Likewise, Atlanta Mayor Andre Dickens is a Tech alumnus, worked at the institute and is on the alumni association’s board of trustees. Despite their loyalties, the state’s two most prominent politicians with Tech ties made the same decision that most Tech alumni and fans would deem anathema as Monday night’s national championship game against Alabama approached – aligning with archrival Georgia.

“At this point in the season, Georgia Tech, their season’s over and Georgia’s got a chance to bring great fame and fortune to the state of Georgia by winning a national championship here,” Duncan told The Atlanta Journal-Constitution Monday, prior to his flight to Indianapolis to watch the game in person with his family. “And that helps all 11 million Georgians, even Tech fans.”

Austin Wagner, the mayor’s deputy chief of staff, told the AJC in an e-mail that “for (Monday night) only, he’ll be setting aside the rivalry to cheer for Georgia!”

Cheering against Georgia is almost as much a part of being a Jackets fan as supporting Tech. After all, the school fight song even includes the phrase “To hell with Georgia.” Jackets fans took no shortage of glee, for example, in Georgia’s heartbreaking loss to Alabama in the national championship game in January 2018. As one Tech fan tweeted after that game, “There’s nothing sweeter than UGA tears. Way to rip their hearts out Bama.”
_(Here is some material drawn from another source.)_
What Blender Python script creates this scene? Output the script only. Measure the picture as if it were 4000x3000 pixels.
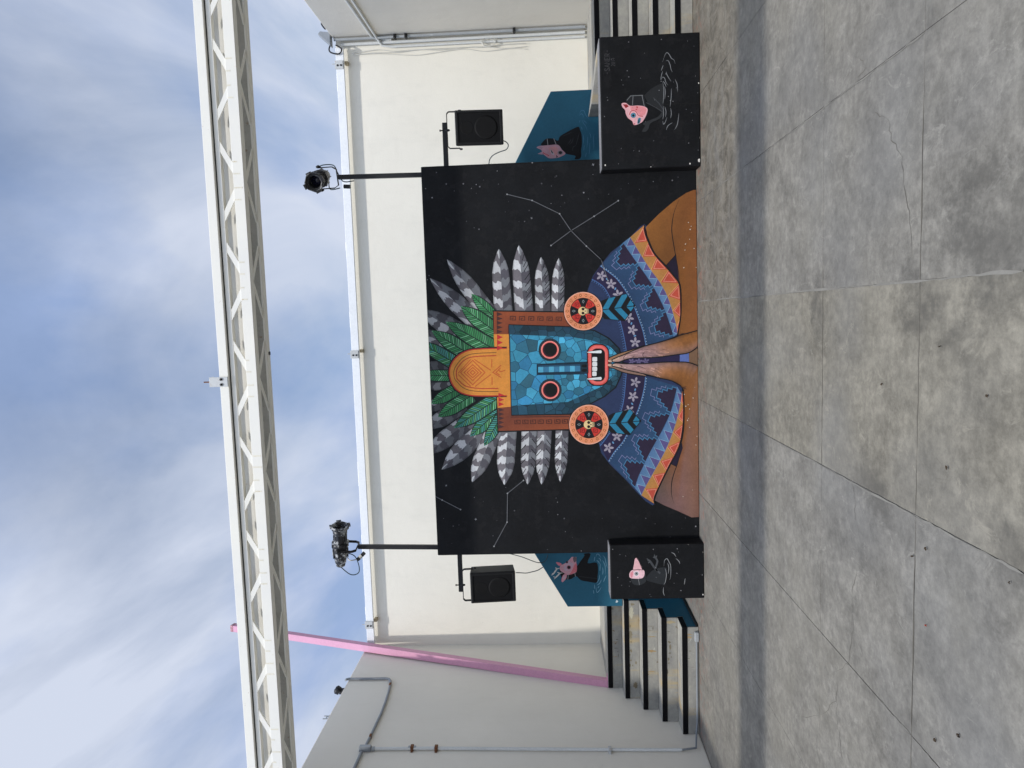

While expressing that “nothing has diminished my wife or my allegiance to Georgia Tech,” he spoke glowingly of Bulldogs coach Kirby Smart’s program, school president Jere Morehead and athletic director Josh Brooks. He said that “the whole thing started” with his eldest son Parker’s enrollment at Georgia.

“He has been a big fan, and he goes to a lot of the games,” Duncan said.

But he added that he would support Georgia even if his son weren’t a student in Athens and went further to say that cheering for the Bulldogs was not a decision based on the fact the state’s voters lean heavily red and black.

“Certainly no political decision here,” he said. “I’m cheering on the No. 1 football team in the country. I think all Georgians should do that (Monday). We can go back to being rivals on Tuesday morning.”

Duncan said he has taken “subtle ribbing” from Tech fans. (Less subtle was the response from a Tech supporter to a tweet in support of Georgia that he posted from the Orange Bowl: “Maybe we need to drain that gold blood out of you and replace it with red.”)

“But I think even the most ardent supporters that just don’t want to utter the words, ‘Go, Dawgs,” they’re still cheering for them behind the scenes,” said Duncan in an assertion that might raise the eyebrows of most Tech fans.

Duncan said that he hoped when the Jackets play for a national championship that UGA fans will return the favor.

“Certainly, one day we’ll be playing for a national championship again,” Duncan said. “It may take us some time, but certainly (we’ll) get back in the fold.”